A Colonial Blueprint
The deal mirrors the colonial mindset that underpinned the Abraham Accords. It prioritizes expediency over justice, treating Palestinian sovereignty as a secondary concern. Peace is celebrated, but occupation, blockades, and ethnic cleansing are ignored. The language of reconciliation is repeated, yet it serves to sideline the very people whose rights are at stake.
“Who could believe it?” Netanyahu exclaimed, expressing disbelief that Muslim regimes would endorse Israel’s imposed resolution. This is not peace—it is a political spectacle, crafted to mask the subjugation of Palestine.
Netanyahu’s strategy has always been clear: remove opponents, then declare victory. From assassinating Hamas leader Ismail Haniyeh to targeting negotiators in Doha, his actions have consistently aimed to eliminate resistance. Trump’s deal is the latest tool in this campaign, offering a diplomatic veneer to what is essentially a victory by proxy.
A Hollow Framework
At its core, the agreement is a mere token: the return of hostages. All other elements are symbolic gestures, lacking concrete commitment. Israeli forces remain stationed in occupied territories, with no assurances of withdrawal. This is not negotiation—it is a unilateral imposition, cloaked in the rhetoric of statesmanship.
Israel’s military campaigns have faltered. Gaza was not subdued by force, nor were hostages secured through war. The Palestinian spirit endured. Trump’s plan seeks to transform this reality into a narrative of triumph, using diplomacy to reframe defeat as success.
Yet the deal’s true purpose is to quell global momentum. The international tide of support for Palestine is growing, fueled by public sentiment in Europe and the US. Younger generations are leading this shift, and the United Nations witnessed 77 delegations walk out, leaving Netanyahu to address empty seats. This isolation underscores the deal’s ineffectiveness.
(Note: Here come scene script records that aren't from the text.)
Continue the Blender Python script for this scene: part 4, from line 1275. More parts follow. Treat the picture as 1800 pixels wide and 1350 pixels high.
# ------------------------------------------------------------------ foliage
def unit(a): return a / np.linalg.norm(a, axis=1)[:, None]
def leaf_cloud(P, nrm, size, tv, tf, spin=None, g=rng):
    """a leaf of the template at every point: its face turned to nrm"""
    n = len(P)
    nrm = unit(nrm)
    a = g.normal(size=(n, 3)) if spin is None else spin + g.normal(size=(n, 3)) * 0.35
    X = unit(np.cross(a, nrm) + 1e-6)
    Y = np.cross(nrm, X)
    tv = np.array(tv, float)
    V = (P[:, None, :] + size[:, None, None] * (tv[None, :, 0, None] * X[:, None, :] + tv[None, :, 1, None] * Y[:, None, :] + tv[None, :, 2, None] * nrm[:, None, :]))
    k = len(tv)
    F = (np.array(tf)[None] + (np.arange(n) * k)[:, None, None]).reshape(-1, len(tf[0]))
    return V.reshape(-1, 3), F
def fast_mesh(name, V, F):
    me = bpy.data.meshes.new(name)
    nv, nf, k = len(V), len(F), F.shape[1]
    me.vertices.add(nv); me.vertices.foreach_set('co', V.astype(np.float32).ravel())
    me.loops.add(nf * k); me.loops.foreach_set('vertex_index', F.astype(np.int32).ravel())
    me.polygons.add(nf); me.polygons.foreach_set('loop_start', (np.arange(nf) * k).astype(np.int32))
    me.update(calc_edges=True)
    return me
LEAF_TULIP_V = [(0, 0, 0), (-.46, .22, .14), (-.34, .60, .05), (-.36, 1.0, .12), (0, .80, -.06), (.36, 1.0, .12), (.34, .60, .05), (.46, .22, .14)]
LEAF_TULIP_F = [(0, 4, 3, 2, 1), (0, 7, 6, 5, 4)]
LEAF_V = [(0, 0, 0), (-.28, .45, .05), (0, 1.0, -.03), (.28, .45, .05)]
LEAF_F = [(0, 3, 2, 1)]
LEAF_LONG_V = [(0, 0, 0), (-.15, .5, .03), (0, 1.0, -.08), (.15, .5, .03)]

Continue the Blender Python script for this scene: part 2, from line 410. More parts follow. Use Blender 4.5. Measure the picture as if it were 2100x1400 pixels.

A Legacy of Imperial Control
History offers a grim parallel. The Balfour Declaration of 1917 set the stage for Palestinian land to be ceded without their consent. Today, the same colonial logic resurfaces, recasting mandates and protectorates as modern peace mechanisms. Muslim leaders who endorse the agreement—like the Emiratis who engaged with Netanyahu at the UN—become unwitting collaborators in this subjugation.
As Egypt’s former UN delegate Motaz Khalil noted, this is a “surrender plan.” It silences Palestinians, strips them of representation, and hands Netanyahu the complete victory he once promised but failed to secure. The deal is not just a political move—it is the institutionalization of a colonial diktat, a system designed to control Palestine from the outside.
Global solidarity with Palestine is not a fleeting trend. It is a deepening awareness, one that threatens to upend the status quo. Trump and Netanyahu’s arrangement, however, aims to stifle this consciousness, replacing Palestinian agency with a predetermined framework of control. The future of Gaza, once a battleground, is now a puppet show led by a “Board of Peace” dominated by figures like Tony Blair.